Maryland Gov. Harry R. Hughes today proposed a 7 percent pay raise for most state employes and higher increases -- most in the 15 percent range -- for selected workers, including hundreds of judges, lawyers and top-level executives.

Employe groups -- including one seeking at 13.6 percent across-the-board raise -- immediately denounced the proposed and began planning their strategy to pressure the state into providing higher raises to counter the inflation rate.

Noting that the inflation rate is higher than 12 percent this year, a representative of the state's largest employe group said, "There's no way people can make it on this," referring to the 7 percent raise.

But Hughes called his proposal, which would cost the state more than $85 million, a "significant increase, the highest [state employes have received] in eight or nine years."

Last year employes received a 6 percent increase.

Hughes' proposal must be approved by the General Assembly, which has the power to cut -- but not to increase -- the size of the raises.

Although the vast majority of the state's 80,000 workers would receive the 7 percent raise, the group of about 6,000 employes is slated for higher increases under a special salary review plan.

Highway workers and institutional workers, such as housekeepers and stock clerks, are the biggest bloc in this group and would receive total raises of about 13 to 15 percent.

But the group also includes hundreds of state lawyers, prosecutors and public defenders, judges, college administrators and two of Hughes' cabinet officials.

The salaries of 74 circuit court judges, who are assigned to counties, would be increased about 15 percent, from $45,500 to $52,430, under Hughes' proposal.

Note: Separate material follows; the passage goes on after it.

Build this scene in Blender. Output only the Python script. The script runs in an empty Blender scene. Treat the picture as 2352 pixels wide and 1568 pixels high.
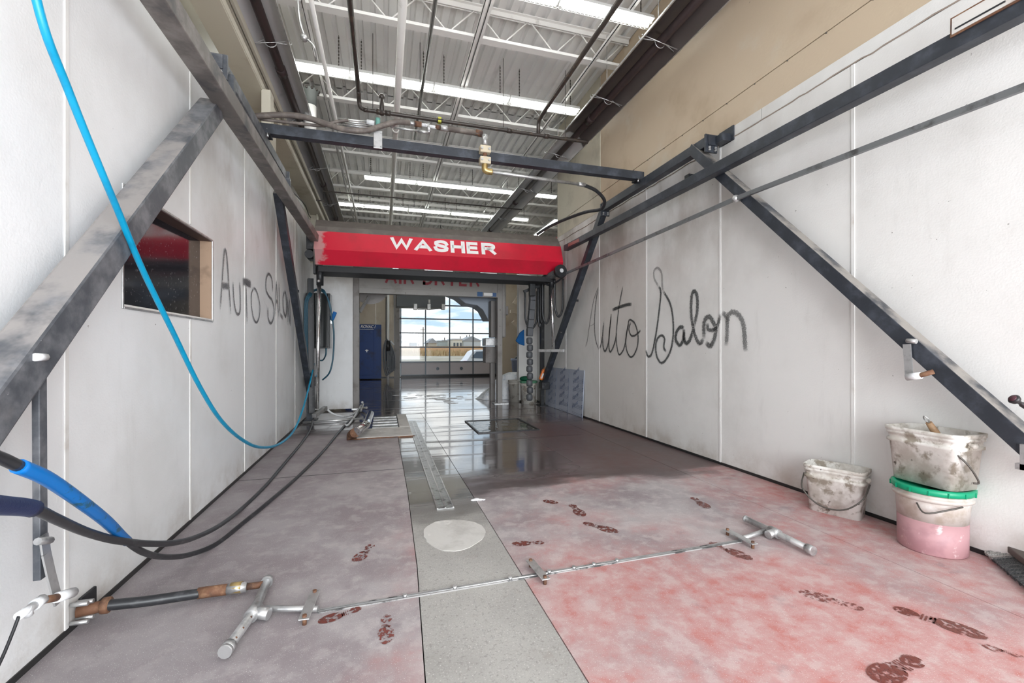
import bpy, math, random
from mathutils import Vector, Matrix
random.seed(7)
R = math.radians
S = 1.19          # metres per design unit (one unit = height of the lens above the floor)
TH = math.atan2(295, 1008); SN, CS = math.sin(TH), math.cos(TH)
scene = bpy.context.scene
COL = scene.collection

# ------------------------------------------------------------------ camera, world, lights, exposure
cam_d = bpy.data.cameras.new('camera'); cam = bpy.data.objects.new('camera', cam_d); COL.objects.link(cam)
cam.location = (0, 0, S); cam.rotation_euler = (R(90), 0, -TH)
cam_d.sensor_width = 36; cam_d.lens = 36 * 1008 / 2352; cam_d.shift_y = 16 / 2352
cam_d.clip_start = .02; cam_d.clip_end = 800
scene.camera = cam
vs = scene.view_settings
vs.view_transform = 'Standard'; vs.look = 'None'; vs.gamma = 1; vs.use_curve_mapping = False
vs.exposure = 0.0
scene.cycles.max_bounces = 8; scene.cycles.diffuse_bounces = 4; scene.cycles.glossy_bounces = 4
scene.cycles.transparent_max_bounces = 16; scene.cycles.sample_clamp_indirect = 8
scene.cycles.caustics_reflective = False; scene.cycles.caustics_refractive = False

def nd(nt, typ, **kw):
    n = nt.nodes.new(typ)
    for k, v in kw.items():
        if k.startswith('_'): setattr(n, k[1:], v)
        else:
            s = n.inputs[int(k[1:])] if k[0] == 'i' and k[1:].isdigit() else n.inputs[k]
            if hasattr(v, 'is_output'): nt.links.new(v, s)
            else:
                if hasattr(s.default_value, '__len__') and hasattr(v, '__len__') and len(s.default_value) == 4 and len(v) == 3: v = (*v, 1)
                s.default_value = v
    return n
def mth(nt, op, a, b=0.0, clamp=False):
    n = nt.nodes.new('ShaderNodeMath'); n.operation = op; n.use_clamp = clamp
    for i, v in enumerate((a, b)):
        if hasattr(v, 'is_output'): nt.links.new(v, n.inputs[i])
        else: n.inputs[i].default_value = v
    return n.outputs[0]
def smooth(nt, x, lo, hi):
    n = nt.nodes.new('ShaderNodeMapRange'); n.interpolation_type = 'SMOOTHSTEP'
    nt.links.new(x, n.inputs[0]); n.inputs[1].default_value = lo; n.inputs[2].default_value = hi
    return n.outputs[0]
def mixc(nt, f, a, b):
    n = nt.nodes.new('ShaderNodeMix'); n.data_type = 'RGBA'
    for k, v in ((0, f), (6, a), (7, b)):
        s = n.inputs[k]
        if hasattr(v, 'is_output'): nt.links.new(v, s)
        elif k == 0: s.default_value = v
        else: s.default_value = (*v[:3], 1)
    return n.outputs[2]
def noise(nt, vec, scale, detail=4, rough=.55, stretch=None):
    if stretch:
        m = nt.nodes.new('ShaderNodeMapping'); m.inputs['Scale'].default_value = stretch; nt.links.new(vec, m.inputs[0]); vec = m.outputs[0]
    return nd(nt, 'ShaderNodeTexNoise', Vector=vec, Scale=scale, Detail=detail, Roughness=rough).outputs[0]

w = bpy.data.worlds.new('sky'); scene.world = w; w.use_nodes = True; nt = w.node_tree; nt.nodes.clear()
tc = nt.nodes.new('ShaderNodeTexCoord').outputs['Generated']
sx = nt.nodes.new('ShaderNodeSeparateXYZ'); nt.links.new(tc, sx.inputs[0])
nz = noise(nt, tc, 5, 7, .58, (1, 1, 4.5))
nz2 = noise(nt, tc, 2.2, 5, .5, (1, 1, 3))
cl = mixc(nt, smooth(nt, nz, .42, .60), (.34, .46, .58), (.86, .84, .80))
cl = mixc(nt, smooth(nt, nz2, .50, .66), cl, (.40, .47, .54))
cl = mixc(nt, smooth(nt, sx.outputs[2], .0, .05), (.62, .72, .80), cl)
bg = nd(nt, 'ShaderNodeBackground', Color=cl, Strength=2.0)
out = nt.nodes.new('ShaderNodeOutputWorld'); nt.links.new(bg.outputs[0], out.inputs[0])

def area(name, loc, rot, sx_, sy_, power, col):
    l = bpy.data.lights.new(name, 'AREA'); l.shape = 'RECTANGLE'; l.size = sx_; l.size_y = sy_; l.energy = power; l.color = col
    o = bpy.data.objects.new(name, l); COL.objects.link(o); o.location = loc; o.rotation_euler = rot
    return o
# daylight coming in by the open entrance behind the camera
area('entrance_daylight', (1.0, -2.6 * S, 1.85), (R(90), 0, 0), 4.3, 3.3, 500, (.93, .97, 1))

# ------------------------------------------------------------------ mesh helpers (design units in, metres out)
def ray(px, py):
    u, v = (px - 1176) / 1008, (800 - py) / 1008
    return Vector((SN + u * CS, CS - u * SN, v))
def aX(px, py, X): d = ray(px, py); t = X / d.x; return Vector((X, d.y * t, 1 + d.z * t))
def aY(px, py, Y): d = ray(px, py); t = Y / d.y; return Vector((d.x * t, Y, 1 + d.z * t))
def aZ(px, py, Z=0.0): d = ray(px, py); t = (Z - 1) / d.z; return Vector((d.x * t, d.y * t, Z))
def aD(px, py, t): d = ray(px, py); return Vector((d.x * t, d.y * t, 1 + d.z * t))

def catmull(pts, n=6, closed=False):
    P = [Vector(p) for p in pts]; out = []; m = len(P)
    rng = range(m if closed else m - 1)
    for i in rng:
        p0, p1, p2, p3 = (P[(i - 1) % m], P[i], P[(i + 1) % m], P[(i + 2) % m]) if closed else (P[max(i - 1, 0)], P[i], P[i + 1], P[min(i + 2, m - 1)])
        for k in range(n):
            t = k / n
            out.append(.5 * ((2 * p1) + (p2 - p0) * t + (2 * p0 - 5 * p1 + 4 * p2 - p3) * t * t + (3 * p1 - p0 - 3 * p2 + p3) * t ** 3))
    if not closed: out.append(P[-1])
    return out

OFF = {}
class MB:
    def __init__(s): s.v = []; s.f = []; s.sm = []; s.uv = []
    def add(s, vs_, fs, smooth_=False, uvs=None):
        b = len(s.v); s.v += [Vector(v) for v in vs_]
        for k, f in enumerate(fs):
            s.f.append([b + i for i in f]); s.sm.append(smooth_); s.uv.append(uvs[k] if uvs else None)
        return s
    def box(s, x0, x1, y0, y1, z0, z1):
        V = [(x, y, z) for x in (x0, x1) for y in (y0, y1) for z in (z0, z1)]
        return s.add(V, [(0, 1, 3, 2), (4, 6, 7, 5), (0, 4, 5, 1), (2, 3, 7, 6), (0, 2, 6, 4), (1, 5, 7, 3)])
    def beam(s, p, q, w_, h_, up=(0, 0, 1)):
        p, q = Vector(p), Vector(q); d = (q - p).normalized(); up = Vector(up)
        x = d.cross(up)
        if x.length < 1e-4: x = d.cross(Vector((0, 1, 0)))
        x.normalize(); y = x.cross(d).normalized()
        V = [c + x * (a * w_ / 2) + y * (b * h_ / 2) for c in (p, q) for a in (-1, 1) for b in (-1, 1)]
        return s.add(V, [(0, 1, 3, 2), (4, 6, 7, 5), (0, 4, 5, 1), (2, 3, 7, 6), (0, 2, 6, 4), (1, 5, 7, 3)])
    def tube(s, pts, r, n=10, closed=False, caps=True):
        P = [Vector(p) for p in pts]; m = len(P); T = []
        for i in range(m):
            a = P[(i - 1) % m] if closed or i else P[0]; b = P[(i + 1) % m] if closed or i < m - 1 else P[-1]
            t = (b - a); T.append(t.normalized() if t.length > 1e-9 else Vector((0, 0, 1)))
        up = Vector((0, 0, 1)) if abs(T[0].z) < .9 else Vector((1, 0, 0))
        u = T[0].cross(up).normalized(); V = []
        for i in range(m):
            u = (u - T[i] * u.dot(T[i])); u = u.normalized() if u.length > 1e-6 else T[i].orthogonal().normalized()
            w2 = T[i].cross(u); rr = r[i] if hasattr(r, '__len__') else r
            for k in range(n):
                a = 2 * math.pi * k / n; V.append(P[i] + (u * math.cos(a) + w2 * math.sin(a)) * rr)
        F = []
        for i in range(m if closed else m - 1):
            j = (i + 1) % m
            for k in range(n): F.append((i * n + k, i * n + (k + 1) % n, j * n + (k + 1) % n, j * n + k))
        s.add(V, F, True)
        if caps and not closed:
            b = len(s.v) - len(V)
            s.f.append([b + k for k in reversed(range(n))]); s.sm.append(False); s.uv.append(None)
            s.f.append([b + (m - 1) * n + k for k in range(n)]); s.sm.append(False); s.uv.append(None)
        return s
    def cyl(s, p, q, r, n=14, r2=None):
        return s.tube([p, q], [r, r if r2 is None else r2], n)
    def lathe(s, c, prof, n=28, sq=None, axis=None):
        c = Vector(c); V = []; F = []
        for (r, z) in prof:
            for k in range(n):
                a = 2 * math.pi * k / n; x, y = math.cos(a), math.sin(a)
                if sq:      # rounded rectangle: sq = (half ratio y/x, exponent)
                    e = sq[1]; x = math.copysign(abs(x) ** e, x); y = math.copysign(abs(y) ** e, y) * sq[0]
                p = Vector((x * r, y * r, z))
                if axis: p = axis @ p
                V.append(c + p)
        m = len(prof)
        for i in range(m - 1):
            for k in range(n): F.append((i * n + k, i * n + (k + 1) % n, (i + 1) * n + (k + 1) % n, (i + 1) * n + k))
        s.add(V, F, True)
        b = len(s.v) - len(V)
        if prof[0][0] > 1e-5: s.f.append([b + k for k in reversed(range(n))]); s.sm.append(False); s.uv.append(None)
        if prof[-1][0] > 1e-5: s.f.append([b + (m - 1) * n + k for k in range(n)]); s.sm.append(False); s.uv.append(None)
        return s
    def prism(s, pts, fn, a0, a1, caps=True):
        n = len(pts); V = [fn(p, a) for a in (a0, a1) for p in pts]
        F = [(i, (i + 1) % n, n + (i + 1) % n, n + i) for i in range(n)]
        if caps: F += [tuple(range(n - 1, -1, -1)), tuple(range(n, 2 * n))]
        return s.add(V, F)
    def ball(s, c, r, n=12, sc=(1, 1, 1)):
        m = n // 2; c = Vector(c); V = [c + Vector((0, 0, -r * sc[2]))]; F = []
        for i in range(1, m):
            ph = -math.pi / 2 + math.pi * i / m
            for k in range(n):
                a = 2 * math.pi * k / n; V.append(c + Vector((math.cos(a) * math.cos(ph) * r * sc[0], math.sin(a) * math.cos(ph) * r * sc[1], math.sin(ph) * r * sc[2])))
        V.append(c + Vector((0, 0, r * sc[2])))
        for k in range(n): F.append((0, 1 + (k + 1) % n, 1 + k))
        for i in range(m - 2):
            for k in range(n): a = 1 + i * n; F.append((a + k, a + (k + 1) % n, a + n + (k + 1) % n, a + n + k))
        a = 1 + (m - 2) * n
        for k in range(n): F.append((a + k, a + (k + 1) % n, len(V) - 1))
        return s.add(V, F, True)
    def build(s, name, mat, parent=None, bevel=0, origin=None, kind=None):
        off = OFF[parent.name] if parent else (Vector(origin) if origin is not None else Vector((0, 0, 0)))
        me = bpy.data.meshes.new(name)
        me.from_pydata([tuple((v - off) * S) for v in s.v], [], s.f)
        me.polygons.foreach_set('use_smooth', s.sm)
        if any(s.uv):
            ul = me.uv_layers.new(name='UVMap'); li = 0
            for p, uv in zip(me.polygons, s.uv):
                for k, l in enumerate(p.loop_indices):
                    if uv: ul.data[l].uv = uv[k]
        me.materials.append(mat); me.update()
        o = bpy.data.objects.new(name, me); COL.objects.link(o)
        if parent: o.parent = parent
        else: o.location = off * S
        OFF[o.name] = off
        if bevel:
            b = o.modifiers.new('bevel', 'BEVEL'); b.width = bevel * S; b.segments = 2; b.limit_method = 'ANGLE'; b.angle_limit = R(40)
        if kind: o['kind'] = kind
        return o
    def solo(s, name, mat, label, cat, group=None, bevel=0, kind=None):
        xs = [v.x for v in s.v]; ys = [v.y for v in s.v]; zs = [v.z for v in s.v]
        o = s.build(name, mat, None, bevel, ((min(xs) + max(xs)) / 2, (min(ys) + max(ys)) / 2, min(zs)), kind)
        return tag(o, label, cat, group)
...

Appellate and district court judges' salaries would also be increased under the proposal.

Increases for the state's 212 judges have been sought for more than a year by a special commission of the Maryland State Bar Association, which argued that "many of (the judges) made substantial financial sacrifices when they agreed to abandon the more lucrative private practice of law to become judges."

The secretary of budget and fiscal planning, Thomas W. Schmidt, and the secretary of human resources, Kalman R. Hettleman, would receive 13 percent increase, making their annual salaries $55,105 each. Administration sources said these two salaries are being targeted for an increase because of the demand and complexities of the two jobs.

More than 150 members of the state Attorney General's office would receive increases, most of them around 15 percent.

Although the bulk of these special increases are in the 15 percent range, a few run far higher. For instance, one assistant in the administrative office of the courts would receive approximately a 34 percent increase.

Hughes said the "annual salary review" increases were proposed to resolve inequities within state government and to solve recruitment problems caused because state salaries sometimes run below private sector salaries.

Angered by the 7 percent across-the-board proposal, Stephen Diamond, executive director of the Maryland Classified Employees Association, said the state could afford higher raises because of an expected $229 million surplus from this year's budget.

But Hughes said there were other demands on the surplus, including proposals for increased aid to education, increased welfare payments and the threatened loss of $44 million in federal revenue-sharing funds.